Do you know that your life is truly sad when you realize that Cheez-its are perhaps one of the best things you've ever tasted? Or is it even worse when you realize that, in the place you are, Cheez-its aren't even a known food? I'm not sure, all I know is that without Cheez-its and Everwood, I wouldn't be as happy as I am.
I had an okay weekend, not the best. I think homesickness affects everyone differently, and for me, it makes me lethargic. When I get upset or stressed out or homesick, I have an irrational tendency to think I can escape it if I just hide under the covers like I did when I was little. So I'm implying that I spent most of my weekend just hanging out in bed, watching movies and eating and trying to do very little thinking.

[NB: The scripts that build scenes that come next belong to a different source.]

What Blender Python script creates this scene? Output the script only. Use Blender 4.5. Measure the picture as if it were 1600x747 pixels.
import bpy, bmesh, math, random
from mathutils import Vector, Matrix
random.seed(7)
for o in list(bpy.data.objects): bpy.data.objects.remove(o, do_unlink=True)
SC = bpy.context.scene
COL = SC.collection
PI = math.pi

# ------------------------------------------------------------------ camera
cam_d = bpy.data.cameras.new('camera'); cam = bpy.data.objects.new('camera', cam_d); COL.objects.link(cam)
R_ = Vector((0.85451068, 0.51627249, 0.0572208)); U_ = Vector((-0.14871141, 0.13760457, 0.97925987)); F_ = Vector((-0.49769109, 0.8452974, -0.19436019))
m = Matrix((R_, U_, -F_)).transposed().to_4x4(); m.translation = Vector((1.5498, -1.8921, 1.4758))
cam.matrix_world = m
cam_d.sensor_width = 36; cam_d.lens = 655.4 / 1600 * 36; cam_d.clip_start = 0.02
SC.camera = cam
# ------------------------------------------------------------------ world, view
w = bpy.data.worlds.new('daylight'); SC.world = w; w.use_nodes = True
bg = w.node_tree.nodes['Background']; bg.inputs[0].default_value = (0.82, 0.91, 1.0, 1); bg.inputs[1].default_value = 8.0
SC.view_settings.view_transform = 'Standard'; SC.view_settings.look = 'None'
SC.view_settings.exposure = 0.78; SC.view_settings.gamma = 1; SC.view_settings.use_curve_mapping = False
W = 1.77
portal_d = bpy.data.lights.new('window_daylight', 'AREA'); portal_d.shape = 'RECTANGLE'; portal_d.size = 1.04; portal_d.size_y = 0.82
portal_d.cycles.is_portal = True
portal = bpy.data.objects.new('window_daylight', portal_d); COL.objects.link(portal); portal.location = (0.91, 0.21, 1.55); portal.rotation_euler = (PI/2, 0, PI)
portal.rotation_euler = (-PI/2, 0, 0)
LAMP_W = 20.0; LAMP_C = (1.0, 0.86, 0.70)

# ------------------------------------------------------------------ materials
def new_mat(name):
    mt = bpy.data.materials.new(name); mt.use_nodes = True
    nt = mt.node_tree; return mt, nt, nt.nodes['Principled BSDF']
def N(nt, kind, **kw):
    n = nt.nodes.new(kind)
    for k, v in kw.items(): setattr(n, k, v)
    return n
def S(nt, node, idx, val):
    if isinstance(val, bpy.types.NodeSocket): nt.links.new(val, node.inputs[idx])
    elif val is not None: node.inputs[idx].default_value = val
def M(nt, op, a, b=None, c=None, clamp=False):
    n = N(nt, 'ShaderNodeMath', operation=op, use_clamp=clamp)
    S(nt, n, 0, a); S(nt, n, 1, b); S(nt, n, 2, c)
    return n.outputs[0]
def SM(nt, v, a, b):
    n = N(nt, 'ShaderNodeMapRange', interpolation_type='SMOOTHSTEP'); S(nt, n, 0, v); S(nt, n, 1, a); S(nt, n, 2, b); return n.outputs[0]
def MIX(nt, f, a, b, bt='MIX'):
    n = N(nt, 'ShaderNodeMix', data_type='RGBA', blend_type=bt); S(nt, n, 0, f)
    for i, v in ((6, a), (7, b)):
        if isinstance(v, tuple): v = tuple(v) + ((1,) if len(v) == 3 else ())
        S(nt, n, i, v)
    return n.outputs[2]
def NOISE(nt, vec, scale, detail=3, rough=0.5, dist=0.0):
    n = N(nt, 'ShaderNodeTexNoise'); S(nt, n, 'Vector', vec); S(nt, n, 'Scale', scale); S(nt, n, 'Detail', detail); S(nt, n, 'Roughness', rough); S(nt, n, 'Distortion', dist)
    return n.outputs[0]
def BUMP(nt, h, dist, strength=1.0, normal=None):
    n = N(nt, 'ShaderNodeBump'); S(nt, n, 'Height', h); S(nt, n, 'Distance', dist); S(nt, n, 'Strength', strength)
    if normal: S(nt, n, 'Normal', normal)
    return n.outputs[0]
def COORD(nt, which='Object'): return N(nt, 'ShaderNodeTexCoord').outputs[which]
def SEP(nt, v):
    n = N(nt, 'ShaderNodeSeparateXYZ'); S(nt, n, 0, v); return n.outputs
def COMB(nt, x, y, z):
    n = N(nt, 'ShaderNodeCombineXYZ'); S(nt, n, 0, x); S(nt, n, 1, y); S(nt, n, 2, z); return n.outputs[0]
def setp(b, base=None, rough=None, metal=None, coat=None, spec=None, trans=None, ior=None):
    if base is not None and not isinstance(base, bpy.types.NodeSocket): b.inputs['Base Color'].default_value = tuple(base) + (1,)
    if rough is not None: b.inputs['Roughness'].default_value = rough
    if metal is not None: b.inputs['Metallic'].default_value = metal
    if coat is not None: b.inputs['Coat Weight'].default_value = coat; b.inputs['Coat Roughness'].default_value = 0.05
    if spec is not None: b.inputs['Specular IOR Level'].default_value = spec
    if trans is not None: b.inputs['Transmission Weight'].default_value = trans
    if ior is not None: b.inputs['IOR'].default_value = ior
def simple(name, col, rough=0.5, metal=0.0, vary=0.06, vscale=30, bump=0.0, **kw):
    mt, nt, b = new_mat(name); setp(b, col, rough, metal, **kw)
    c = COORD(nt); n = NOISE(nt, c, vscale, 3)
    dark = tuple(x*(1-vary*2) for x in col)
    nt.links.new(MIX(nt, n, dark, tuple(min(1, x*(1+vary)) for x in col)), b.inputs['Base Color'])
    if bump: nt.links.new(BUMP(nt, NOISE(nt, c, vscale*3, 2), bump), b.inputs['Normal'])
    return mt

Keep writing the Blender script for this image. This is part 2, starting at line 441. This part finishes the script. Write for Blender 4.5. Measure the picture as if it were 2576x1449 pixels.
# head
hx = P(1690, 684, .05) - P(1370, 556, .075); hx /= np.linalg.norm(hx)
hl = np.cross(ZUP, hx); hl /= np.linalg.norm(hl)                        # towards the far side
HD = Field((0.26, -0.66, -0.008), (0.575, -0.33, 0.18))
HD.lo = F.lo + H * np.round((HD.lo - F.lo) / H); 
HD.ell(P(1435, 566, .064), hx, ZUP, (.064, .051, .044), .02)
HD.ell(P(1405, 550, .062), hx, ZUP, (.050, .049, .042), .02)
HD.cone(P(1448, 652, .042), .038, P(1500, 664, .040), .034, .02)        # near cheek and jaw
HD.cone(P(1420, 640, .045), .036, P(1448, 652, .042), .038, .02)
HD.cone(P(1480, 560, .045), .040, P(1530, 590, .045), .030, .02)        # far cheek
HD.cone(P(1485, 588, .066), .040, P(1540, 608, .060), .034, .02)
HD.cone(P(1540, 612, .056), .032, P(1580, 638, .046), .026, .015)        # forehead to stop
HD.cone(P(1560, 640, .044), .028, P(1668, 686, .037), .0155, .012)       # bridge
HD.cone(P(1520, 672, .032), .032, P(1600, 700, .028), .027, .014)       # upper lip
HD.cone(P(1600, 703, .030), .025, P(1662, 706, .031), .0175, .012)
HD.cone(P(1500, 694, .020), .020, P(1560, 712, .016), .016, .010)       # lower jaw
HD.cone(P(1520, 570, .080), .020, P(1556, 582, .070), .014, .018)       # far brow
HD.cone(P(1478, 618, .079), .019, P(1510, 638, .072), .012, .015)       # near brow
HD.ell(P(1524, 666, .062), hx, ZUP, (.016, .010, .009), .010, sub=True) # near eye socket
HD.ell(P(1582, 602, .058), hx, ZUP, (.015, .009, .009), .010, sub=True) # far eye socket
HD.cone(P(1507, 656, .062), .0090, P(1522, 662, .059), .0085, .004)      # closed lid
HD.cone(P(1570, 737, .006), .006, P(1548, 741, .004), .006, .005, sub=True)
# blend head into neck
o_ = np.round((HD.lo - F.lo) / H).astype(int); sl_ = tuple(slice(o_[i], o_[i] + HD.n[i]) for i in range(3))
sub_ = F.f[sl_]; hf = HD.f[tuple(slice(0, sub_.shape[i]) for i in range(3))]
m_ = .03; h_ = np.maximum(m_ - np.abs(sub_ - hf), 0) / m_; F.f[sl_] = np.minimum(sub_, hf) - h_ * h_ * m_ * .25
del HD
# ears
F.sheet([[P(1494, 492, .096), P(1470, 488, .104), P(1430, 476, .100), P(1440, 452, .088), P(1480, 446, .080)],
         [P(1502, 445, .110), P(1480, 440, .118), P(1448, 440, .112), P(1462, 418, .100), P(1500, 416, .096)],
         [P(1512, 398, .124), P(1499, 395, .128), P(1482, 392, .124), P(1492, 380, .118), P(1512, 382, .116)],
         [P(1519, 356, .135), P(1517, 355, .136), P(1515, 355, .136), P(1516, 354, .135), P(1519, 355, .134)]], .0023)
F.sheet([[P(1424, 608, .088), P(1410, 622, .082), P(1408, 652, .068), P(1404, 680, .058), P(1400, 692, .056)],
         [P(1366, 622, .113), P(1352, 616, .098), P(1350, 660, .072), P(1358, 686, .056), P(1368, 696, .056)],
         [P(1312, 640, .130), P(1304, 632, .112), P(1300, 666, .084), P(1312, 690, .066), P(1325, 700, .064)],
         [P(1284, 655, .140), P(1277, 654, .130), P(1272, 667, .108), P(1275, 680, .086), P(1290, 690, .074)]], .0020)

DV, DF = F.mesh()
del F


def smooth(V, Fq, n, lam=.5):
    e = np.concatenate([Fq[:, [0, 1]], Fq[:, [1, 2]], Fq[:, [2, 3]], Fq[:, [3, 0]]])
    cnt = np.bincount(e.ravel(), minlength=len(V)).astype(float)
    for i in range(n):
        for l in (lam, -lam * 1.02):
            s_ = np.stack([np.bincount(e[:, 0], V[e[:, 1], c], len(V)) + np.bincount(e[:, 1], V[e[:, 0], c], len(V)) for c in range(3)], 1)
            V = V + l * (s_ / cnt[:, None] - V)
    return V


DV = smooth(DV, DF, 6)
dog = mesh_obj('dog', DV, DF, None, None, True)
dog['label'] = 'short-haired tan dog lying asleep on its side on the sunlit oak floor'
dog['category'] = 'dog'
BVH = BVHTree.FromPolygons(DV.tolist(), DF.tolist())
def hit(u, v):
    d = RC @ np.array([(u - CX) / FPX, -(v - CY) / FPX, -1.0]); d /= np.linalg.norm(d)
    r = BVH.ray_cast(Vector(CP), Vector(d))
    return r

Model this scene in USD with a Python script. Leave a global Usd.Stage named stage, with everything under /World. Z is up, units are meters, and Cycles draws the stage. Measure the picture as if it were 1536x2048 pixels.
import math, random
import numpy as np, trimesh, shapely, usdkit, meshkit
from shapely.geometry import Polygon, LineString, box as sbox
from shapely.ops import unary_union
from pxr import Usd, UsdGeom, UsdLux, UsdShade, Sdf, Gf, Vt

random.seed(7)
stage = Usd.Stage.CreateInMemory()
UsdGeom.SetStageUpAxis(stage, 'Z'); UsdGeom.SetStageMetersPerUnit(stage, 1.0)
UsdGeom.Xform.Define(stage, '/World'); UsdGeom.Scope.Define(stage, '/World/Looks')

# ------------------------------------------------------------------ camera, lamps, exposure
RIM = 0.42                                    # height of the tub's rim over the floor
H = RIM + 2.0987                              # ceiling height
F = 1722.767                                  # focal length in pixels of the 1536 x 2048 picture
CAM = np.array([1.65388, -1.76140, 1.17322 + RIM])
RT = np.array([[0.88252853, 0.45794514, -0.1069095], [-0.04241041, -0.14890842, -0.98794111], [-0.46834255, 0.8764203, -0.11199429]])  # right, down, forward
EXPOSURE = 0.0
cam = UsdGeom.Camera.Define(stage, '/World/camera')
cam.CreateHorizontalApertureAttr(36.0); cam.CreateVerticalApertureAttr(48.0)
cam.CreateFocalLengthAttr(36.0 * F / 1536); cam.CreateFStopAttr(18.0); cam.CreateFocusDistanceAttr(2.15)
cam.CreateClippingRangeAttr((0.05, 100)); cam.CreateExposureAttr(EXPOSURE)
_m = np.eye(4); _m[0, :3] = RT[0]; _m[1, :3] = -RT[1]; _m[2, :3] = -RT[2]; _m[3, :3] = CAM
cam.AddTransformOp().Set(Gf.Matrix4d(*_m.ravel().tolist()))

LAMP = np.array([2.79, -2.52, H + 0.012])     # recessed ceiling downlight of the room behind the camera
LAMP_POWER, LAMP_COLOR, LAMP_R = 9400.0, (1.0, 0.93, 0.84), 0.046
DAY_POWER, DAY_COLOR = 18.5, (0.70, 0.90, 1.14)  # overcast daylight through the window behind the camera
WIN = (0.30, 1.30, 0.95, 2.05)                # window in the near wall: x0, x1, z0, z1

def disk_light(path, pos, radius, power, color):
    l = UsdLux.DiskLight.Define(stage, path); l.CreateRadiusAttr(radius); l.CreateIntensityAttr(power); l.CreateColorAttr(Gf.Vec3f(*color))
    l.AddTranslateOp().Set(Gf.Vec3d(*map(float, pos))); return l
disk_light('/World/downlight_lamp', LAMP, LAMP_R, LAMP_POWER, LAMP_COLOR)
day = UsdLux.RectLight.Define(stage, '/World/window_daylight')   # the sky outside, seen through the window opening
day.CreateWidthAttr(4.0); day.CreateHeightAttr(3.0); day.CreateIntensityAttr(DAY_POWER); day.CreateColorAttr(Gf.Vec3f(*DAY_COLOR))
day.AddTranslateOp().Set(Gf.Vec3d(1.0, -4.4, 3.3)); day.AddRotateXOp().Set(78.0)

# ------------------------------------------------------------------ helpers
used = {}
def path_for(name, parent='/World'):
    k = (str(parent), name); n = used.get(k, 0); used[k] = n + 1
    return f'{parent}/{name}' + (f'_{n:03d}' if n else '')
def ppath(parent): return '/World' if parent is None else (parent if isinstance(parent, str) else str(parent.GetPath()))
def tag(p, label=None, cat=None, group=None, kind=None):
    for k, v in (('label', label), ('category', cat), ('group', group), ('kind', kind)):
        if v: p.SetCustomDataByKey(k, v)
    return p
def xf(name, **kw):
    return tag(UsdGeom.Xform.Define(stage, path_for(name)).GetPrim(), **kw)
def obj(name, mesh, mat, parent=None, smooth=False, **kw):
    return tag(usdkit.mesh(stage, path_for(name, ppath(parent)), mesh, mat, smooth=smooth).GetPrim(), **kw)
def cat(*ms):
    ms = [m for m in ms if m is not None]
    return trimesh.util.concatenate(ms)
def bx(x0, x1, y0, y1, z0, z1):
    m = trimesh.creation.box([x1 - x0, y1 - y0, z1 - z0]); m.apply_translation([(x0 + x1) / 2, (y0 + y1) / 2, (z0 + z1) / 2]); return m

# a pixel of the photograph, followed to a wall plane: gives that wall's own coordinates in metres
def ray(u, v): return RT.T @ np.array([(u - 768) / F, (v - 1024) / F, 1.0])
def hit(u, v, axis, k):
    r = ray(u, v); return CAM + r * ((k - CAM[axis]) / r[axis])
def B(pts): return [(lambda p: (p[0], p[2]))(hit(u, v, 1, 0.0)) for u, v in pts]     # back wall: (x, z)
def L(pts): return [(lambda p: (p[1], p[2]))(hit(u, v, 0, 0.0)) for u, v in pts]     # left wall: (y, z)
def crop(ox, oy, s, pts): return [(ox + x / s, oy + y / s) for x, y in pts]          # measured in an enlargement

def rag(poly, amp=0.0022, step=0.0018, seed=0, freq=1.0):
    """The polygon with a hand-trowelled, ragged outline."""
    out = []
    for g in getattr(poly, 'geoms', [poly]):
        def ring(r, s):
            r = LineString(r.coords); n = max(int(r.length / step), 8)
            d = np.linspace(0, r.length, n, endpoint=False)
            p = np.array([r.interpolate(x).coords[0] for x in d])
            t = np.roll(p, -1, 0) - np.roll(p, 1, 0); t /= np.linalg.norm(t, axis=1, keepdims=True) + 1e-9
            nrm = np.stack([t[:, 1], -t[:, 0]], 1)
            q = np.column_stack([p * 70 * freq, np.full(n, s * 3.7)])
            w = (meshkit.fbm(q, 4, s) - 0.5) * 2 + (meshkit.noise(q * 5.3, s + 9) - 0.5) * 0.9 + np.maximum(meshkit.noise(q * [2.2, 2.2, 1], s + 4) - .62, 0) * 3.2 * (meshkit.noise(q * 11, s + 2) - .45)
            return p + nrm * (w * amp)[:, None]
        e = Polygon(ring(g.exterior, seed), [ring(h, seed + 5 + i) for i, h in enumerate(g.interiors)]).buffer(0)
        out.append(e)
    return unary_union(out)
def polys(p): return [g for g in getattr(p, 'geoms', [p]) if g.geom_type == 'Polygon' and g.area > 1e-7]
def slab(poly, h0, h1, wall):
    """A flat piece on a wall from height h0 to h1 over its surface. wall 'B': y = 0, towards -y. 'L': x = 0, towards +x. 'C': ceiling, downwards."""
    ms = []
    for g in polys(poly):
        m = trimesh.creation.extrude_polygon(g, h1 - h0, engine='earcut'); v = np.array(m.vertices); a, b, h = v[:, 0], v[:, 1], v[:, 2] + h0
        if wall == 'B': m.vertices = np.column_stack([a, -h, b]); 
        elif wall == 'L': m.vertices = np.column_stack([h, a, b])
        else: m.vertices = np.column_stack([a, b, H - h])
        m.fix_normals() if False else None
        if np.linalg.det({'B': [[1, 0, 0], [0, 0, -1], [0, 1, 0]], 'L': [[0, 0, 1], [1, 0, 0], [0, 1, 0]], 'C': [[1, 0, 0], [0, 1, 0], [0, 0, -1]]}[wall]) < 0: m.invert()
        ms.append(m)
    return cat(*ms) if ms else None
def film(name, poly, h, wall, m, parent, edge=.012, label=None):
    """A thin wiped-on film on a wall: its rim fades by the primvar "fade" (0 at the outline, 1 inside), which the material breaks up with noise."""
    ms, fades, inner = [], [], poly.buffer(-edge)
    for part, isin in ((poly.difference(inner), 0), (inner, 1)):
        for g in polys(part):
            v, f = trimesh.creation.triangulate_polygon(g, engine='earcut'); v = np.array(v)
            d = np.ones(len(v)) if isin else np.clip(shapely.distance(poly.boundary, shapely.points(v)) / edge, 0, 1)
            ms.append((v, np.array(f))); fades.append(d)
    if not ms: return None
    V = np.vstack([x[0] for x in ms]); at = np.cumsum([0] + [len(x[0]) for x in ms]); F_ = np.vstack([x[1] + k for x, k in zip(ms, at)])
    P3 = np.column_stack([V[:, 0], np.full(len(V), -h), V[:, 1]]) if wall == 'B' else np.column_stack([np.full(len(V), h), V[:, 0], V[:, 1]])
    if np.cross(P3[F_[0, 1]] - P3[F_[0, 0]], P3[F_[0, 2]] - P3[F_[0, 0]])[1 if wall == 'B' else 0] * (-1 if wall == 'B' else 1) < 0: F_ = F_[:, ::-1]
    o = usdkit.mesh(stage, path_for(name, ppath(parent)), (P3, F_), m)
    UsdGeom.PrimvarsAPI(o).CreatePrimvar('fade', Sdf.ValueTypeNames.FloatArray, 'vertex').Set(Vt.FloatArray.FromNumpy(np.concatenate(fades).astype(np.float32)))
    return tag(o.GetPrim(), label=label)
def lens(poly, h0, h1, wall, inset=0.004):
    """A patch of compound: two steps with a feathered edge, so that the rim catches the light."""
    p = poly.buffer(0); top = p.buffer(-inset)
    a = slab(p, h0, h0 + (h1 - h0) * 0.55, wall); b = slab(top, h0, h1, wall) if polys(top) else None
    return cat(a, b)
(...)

This is however obviously a twisted method of coping that doesn't really leave you anywhere new on Monday except perhaps a bit more well-rested and well-fed. While these aren't necessarily bad things, especially here, they're also not the ideal outcomes of two entire days. So last night I decided it was necessary to get my lazy butt out of bed and head over to my favorite place on campus, Snikkarbua. I think I owe some kind of thanks to the gods of distributing campus responsibilities because they've saved me a couple of times by giving me Snikkarbua. Anyways, I headed over there with a huge mug of cocoa and my iPod and just sat at the edge of the dock and thought. I think it's so perfect because it's a place that doesn't force you to think about anything. The fjord below you is perfectly still and black, the sky above you is clear and inviting, and the mountains around you are empty abysses that somehow look as though it would be more caring than violent if they decided to swallow you up. I realized for the first time that I am alone, and at the same time I became content knowing that I recognized this and that I was okay with it. All in all, it was a really fufilling experience.
Alright, back to that English essay I've been procrastinating since the last entry. By the way, a perfect week coming up. No homework, free day on Wednesday, Forde and a cabin party on Saturday, then Bergen for PBL. Mm. Okay, peace and love.